Have an equipment-debugging mode
The idea of a debugging mode is common in digital applications. IoT means brining the digital world to our physical equipment. Imagine having a debugging mode for our manufacturing equipment. Specifically, this could be a toggleable mode with telemetry from additional sources and at a high frequency.
Respond to low-frequency changes
Control loop managed by PLCs do a great job of keeping a process in control and running smoothly and continuosly. One thing they do not do, however, is respond well to low frequency changes and business-induced changes. Think of a batch changeover or the change between product variants - it takes time and effort to get the equipment running smoothly again. If we have actuating devices as part of the IoT we can start having our manufacturing equipment respond to business priorities or just deal with changes that the PLC does not consider. An example could be an automatic change of settings on a change of product variant according to the predictions of a simulation or a model.
Security
If you are in manufacturing or some other regulated context, it might sound scary to have a two way communication between your site and the cloud. In all fairness, this could pose a security risk, the magnitude of which depends on the extent of the liberties given to the IoT and connected applications. As developers, there are a number of considerations we can make to increase the robustness of the IoT and lessen the burden on ourselves when we maintain the application. This is by no means a full list, but just a few obvious starting points.

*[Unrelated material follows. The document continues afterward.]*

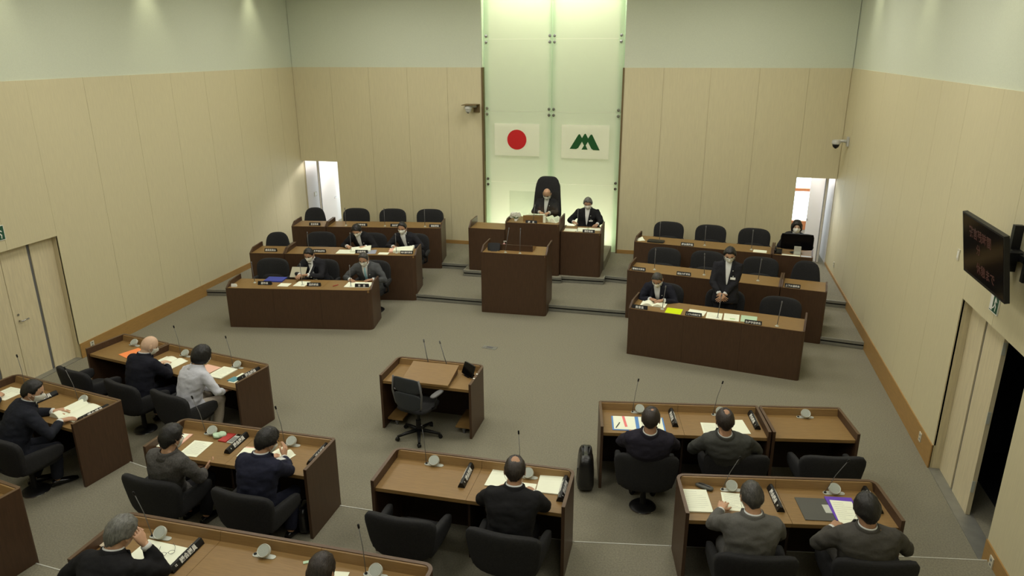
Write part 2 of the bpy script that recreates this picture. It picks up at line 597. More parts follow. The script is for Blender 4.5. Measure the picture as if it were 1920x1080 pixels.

Do not couple control loop and IoT
The end goal of our IoT application might be a kind of outer automation that responds to rare changes and optimises business parameters, but coupling our IoT with quality critical process control might not be a good idea, at least right away. Remember that even though our vision camera is not directly connected to our gateway device, we might still be able to get that delicious data by reading it from a database associated with the vision system.

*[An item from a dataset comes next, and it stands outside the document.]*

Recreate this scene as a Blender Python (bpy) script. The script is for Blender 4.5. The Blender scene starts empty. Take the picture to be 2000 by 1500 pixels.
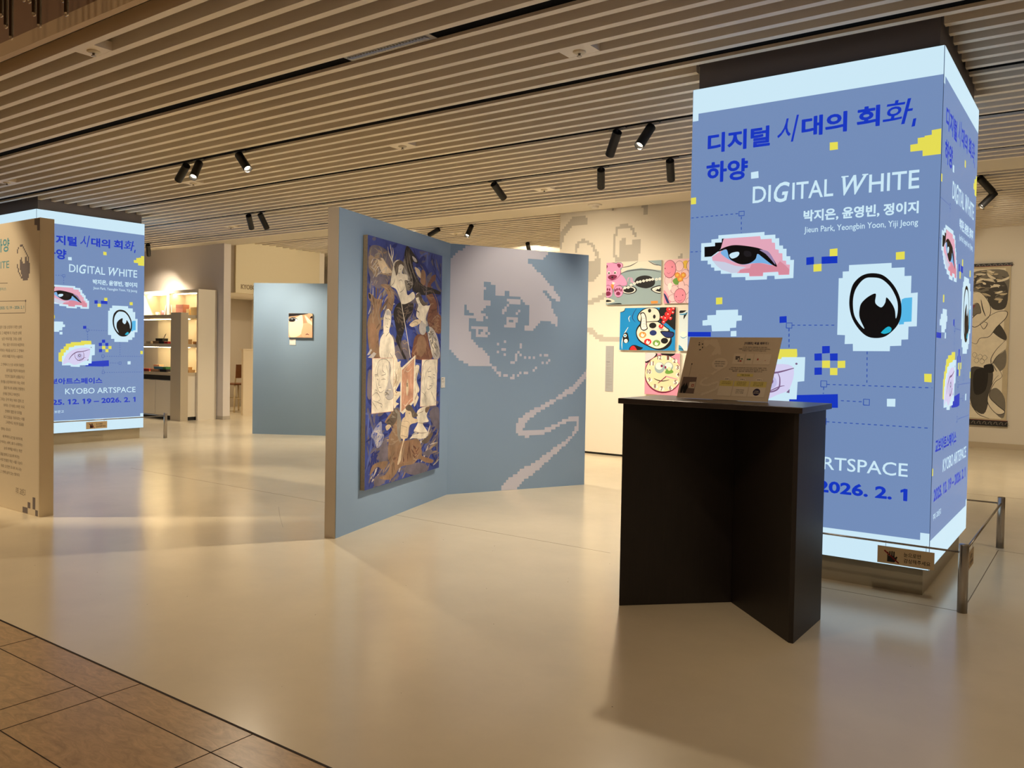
import bpy, bmesh, math, random
from mathutils import Vector, Matrix
from mathutils.geometry import tessellate_polygon
random.seed(7)
S = bpy.context.scene
COL = S.collection
PI = math.pi

# ------------------------------------------------------------------ camera, world, exposure
cam = bpy.data.cameras.new('camera')
cam.sensor_width = 36.0
cam.lens = 1621.01 / 2000 * 36.0
cam.shift_y = (728.18 - 750) / 2000
cam.clip_end = 100
co = bpy.data.objects.new('camera', cam)
COL.objects.link(co)
YAW, PITCH, ROLL = 0.62281923, 0.02550171, 0.01761737
fwd = Vector((-math.sin(YAW) * math.cos(PITCH), math.cos(YAW) * math.cos(PITCH), -math.sin(PITCH)))
rt = Vector((math.cos(YAW), math.sin(YAW), 0))
up = rt.cross(fwd)
r2 = rt * math.cos(ROLL) + up * math.sin(ROLL)
u2 = -rt * math.sin(ROLL) + up * math.cos(ROLL)
M = Matrix((r2, u2, -fwd)).transposed().to_4x4()
M.translation = Vector((0, 0, 1.45))
co.matrix_world = M
S.camera = co
S.view_settings.view_transform = 'Standard'
S.view_settings.look = 'None'
S.view_settings.gamma = 1.0
S.view_settings.use_curve_mapping = False
S.view_settings.exposure = 0.0
S.cycles.max_bounces = 8
S.cycles.diffuse_bounces = 5
S.cycles.sample_clamp_indirect = 4.0
S.cycles.caustics_reflective = False
S.cycles.caustics_refractive = False
W = bpy.data.worlds.new('hall_surroundings')
S.world = W
W.use_nodes = True
W.node_tree.nodes['Background'].inputs[0].default_value = (1.0, 0.80, 0.58, 1)
W.node_tree.nodes['Background'].inputs[1].default_value = 0.13

def lamp_spot(name, loc, direction, power, angle=60, blend=0.6, col=(1, .84, .62), rad=.04, parent=None):
    l = bpy.data.lights.new(name, 'SPOT')
    l.energy = power; l.spot_size = math.radians(angle); l.spot_blend = blend; l.color = col; l.shadow_soft_size = rad
    o = bpy.data.objects.new(name, l); COL.objects.link(o)
    o.location = loc; o.rotation_euler = Vector(direction).to_track_quat('-Z', 'Y').to_euler()
    if parent: o.parent = parent
    return o
WARM = (1, .85, .64)
# unseen lamps without fittings, added over the corridor to light the foreground
for x, y, p in ((-3.2, 0.2, 100), (-7.2, -0.2, 110), (0.8, 0.2, 65), (-11.5, 0.0, 110), (4.2, 1.2, 70)):
    lamp_spot('unseen_corridor_lamp', (x, y, 5.15), (0, .12, -1), p, 165, .8, (1, .72, .44), .08)

lamp_spot('unseen_corridor_lamp', (-9.9, 0.9, 5.0), (1.5, 2.4, -3.2), 900, 31, .4, (1, .84, .60), .05)  # unseen lamp without a fitting, aimed at the text panel

# ------------------------------------------------------------------ helpers
def s2l(c):
    c = c / 255.0
    return c / 12.92 if c <= .04045 else ((c + .055) / 1.055) ** 2.4
def lin(rgb): return tuple(s2l(c) for c in rgb) + (1,)
MATS = {}
def mat(name, rgb, rough=.6, metal=0, emit=0, noise=0, nscale=8, spec=.5, stretch=None, bump=0):
    if name in MATS: return MATS[name]
    m = bpy.data.materials.new(name); m.use_nodes = True
    nt = m.node_tree; b = nt.nodes['Principled BSDF']
    b.inputs['Roughness'].default_value = rough; b.inputs['Metallic'].default_value = metal
    b.inputs['Specular IOR Level'].default_value = spec
    c = lin(rgb)
    b.inputs['Base Color'].default_value = c
    if emit:
        b.inputs['Emission Color'].default_value = c; b.inputs['Emission Strength'].default_value = emit
        b.inputs['Base Color'].default_value = (.01, .01, .012, 1)
    if noise:
        tc = nt.nodes.new('ShaderNodeTexCoord'); mp = nt.nodes.new('ShaderNodeMapping')
        nz = nt.nodes.new('ShaderNodeTexNoise'); nz.inputs['Scale'].default_value = nscale; nz.inputs['Detail'].default_value = 6; nz.inputs['Roughness'].default_value = .65
        if stretch: mp.inputs['Scale'].default_value = stretch
        nt.links.new(tc.outputs['Object'], mp.inputs[0]); nt.links.new(mp.outputs[0], nz.inputs['Vector'])
        rp = nt.nodes.new('ShaderNodeMapRange'); rp.inputs[1].default_value = .3; rp.inputs[2].default_value = .7
        rp.inputs[3].default_value = 1 - noise; rp.inputs[4].default_value = 1 + noise
        mx = nt.nodes.new('ShaderNodeMix'); mx.data_type = 'RGBA'; mx.blend_type = 'MULTIPLY'; mx.inputs[0].default_value = 1
        cb = nt.nodes.new('ShaderNodeCombineColor')
        nt.links.new(nz.outputs['Fac'], rp.inputs[0])
        for i in range(3): nt.links.new(rp.outputs[0], cb.inputs[i])
        mx.inputs[6].default_value = c; nt.links.new(cb.outputs[0], mx.inputs[7])
        nt.links.new(mx.outputs[2], b.inputs['Base Color'])
        if bump:
            bp = nt.nodes.new('ShaderNodeBump'); bp.inputs['Strength'].default_value = bump; bp.inputs['Distance'].default_value = .002
            nt.links.new(nz.outputs['Fac'], bp.inputs['Height']); nt.links.new(bp.outputs[0], b.inputs['Normal'])
    MATS[name] = m
    return m

class MB:
    """collects shapes in world metres; build() links them as one mesh object"""
    def __init__(s): s.v = []; s.f = []; s.m = []; s.k = 0
    def face(s, pts, k=None):
        n = len(s.v); s.v += [tuple(p) for p in pts]; s.f.append(list(range(n, n + len(pts)))); s.m.append(s.k if k is None else k)
    def add(s, vs, fs):
        n = len(s.v); s.v += [tuple(p) for p in vs]
        for f in fs: s.f.append([n + i for i in f]); s.m.append(s.k)
        return s
    def box(s, x0, y0, z0, x1, y1, z1):
        v = [(x, y, z) for x in (x0, x1) for y in (y0, y1) for z in (z0, z1)]
        return s.add(v, [(0, 1, 3, 2), (4, 6, 7, 5), (0, 4, 5, 1), (2, 3, 7, 6), (0, 2, 6, 4), (1, 5, 7, 3)])
    def obox(s, o, t, l, n, w, z0, z1):     # box along t (length l) and n (width w) from o
        o = Vector(o); t = Vector(t).normalized(); n = Vector(n).normalized()
        v = []
        for a in (0, l):
            for b in (0, w):
                for z in (z0, z1):
                    p = o + t * a + n * b; v.append((p.x, p.y, z))
        return s.add(v, [(0, 1, 3, 2), (4, 6, 7, 5), (0, 4, 5, 1), (2, 3, 7, 6), (0, 2, 6, 4), (1, 5, 7, 3)])
    def prism(s, pts, z0, z1):
        n = len(pts)
        v = [(x, y, z0) for x, y in pts] + [(x, y, z1) for x, y in pts]
        return s.add(v, [tuple(range(n - 1, -1, -1)), tuple(range(n, 2 * n))] + [(i, (i + 1) % n, n + (i + 1) % n, n + i) for i in range(n)])
    def tube(s, a, b, r, r2=None, n=20, cap=True):
        a = Vector(a); b = Vector(b); d = (b - a).normalized(); r2 = r if r2 is None else r2
        x = d.orthogonal().normalized(); y = d.cross(x)
        v = []
        for c, q in ((a, r), (b, r2)):
            for i in range(n):
                t = 2 * PI * i / n; v.append(c + (x * math.cos(t) + y * math.sin(t)) * q)
        f = [(i, (i + 1) % n, n + (i + 1) % n, n + i) for i in range(n)]
        if cap: f += [tuple(range(n - 1, -1, -1)), tuple(range(n, 2 * n))]
        return s.add(v, f)
    def lathe(s, c, prof, n=24):            # prof: (radius, z) pairs about the vertical through c
        v = []
        for r, z in prof:
            for i in range(n):
                t = 2 * PI * i / n; v.append((c[0] + r * math.cos(t), c[1] + r * math.sin(t), c[2] + z))
        f = []
        for j in range(len(prof) - 1):
            for i in range(n): f.append((j * n + i, j * n + (i + 1) % n, (j + 1) * n + (i + 1) % n, (j + 1) * n + i))
        f += [tuple(range(n - 1, -1, -1)), tuple(range((len(prof) - 1) * n, len(prof) * n))]
        return s.add(v, f)
    def build(s, name, mats, parent=None, bevel=0, smooth=False, origin=None):
        me = bpy.data.meshes.new(name)
        o = bpy.data.objects.new(name, me); COL.objects.link(o)
        org = wloc(parent) if parent else Vector(origin or (0, 0, 0))
        me.from_pydata([tuple(Vector(p) - org) for p in s.v], [], s.f)
        for m in (mats if isinstance(mats, (list, tuple)) else [mats]): me.materials.append(m)
        me.polygons.foreach_set('material_index', s.m)
        bm = bmesh.new(); bm.from_mesh(me); bmesh.ops.recalc_face_normals(bm, faces=bm.faces) if not getattr(s, 'flat', 0) else None
        bm.to_mesh(me); bm.free()
        if smooth:
            me.polygons.foreach_set('use_smooth', [len(p.vertices) == 4 for p in me.polygons])
        if bevel:
            b = o.modifiers.new('bevel', 'BEVEL'); b.width = bevel; b.segments = 2; b.limit_method = 'ANGLE'
        if parent: o.parent = parent
        else: o.location = org
        return o
def wloc(o):
    v = Vector((0, 0, 0))
    while o: v = v + o.location; o = o.parent
    return v
def tag(o, label, cat, group=None):
    o['label'] = label; o['category'] = cat
    if group: o['group'] = group
    return o
def thing(name, loc, label, cat, group=None):
    o = bpy.data.objects.new(name, None); COL.objects.link(o); o.location = loc; o.empty_display_size = .05
    return tag(o, label, cat, group)
def struct(o): o['kind'] = 'structure'; return o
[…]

Limit the power of actions
Should someone with malicious content get access to publishing to a topic that initiates actions in the our gateway devices they will only be able to cause as much damage as we allow.
For one of my first setups, I made my device run any bash command sent from the cloud. This is a fun exercise, but probably a bad idea in a real manufactuing setting.
Topic management
One thing, I have found useful is to use seperate topic hierarchies for topics that are intended for publishing data and topics that are intended for triggering work or actions.
We have previously discussed using hierarchies of topics to structure data published from a manufacturing site. If we have a topic hierarchy like factoryA/line22/milling/torque
, it might be tempting to make the action topic something like factoryA/line22/milling/action
. This could be a bad idea, since it is easy to create a policy like factoryA/line22/*
that allows access to publishing and action topics. If instead we make topics like action/factoryA/line22/milling
then at least it is more difficult to make policy mistakes while still keeping some of the hierarchical structure.
Even without considering mistakes, poor topic management can quickly create a weak spot for our IoT both in terms of security and developer friendliness. AWS does not manage our topics, so we need to do it. That being said, the AWS Device Shadow functionality might just be what we need to make this much simpler. Fortunately, Shadows are the subject of the next demonstration.
Read about security best practices
AWS documentation is quite extensive and has better explanations and recommendations for security than I could ever conceive. Make sure to stay on top of current security best practices.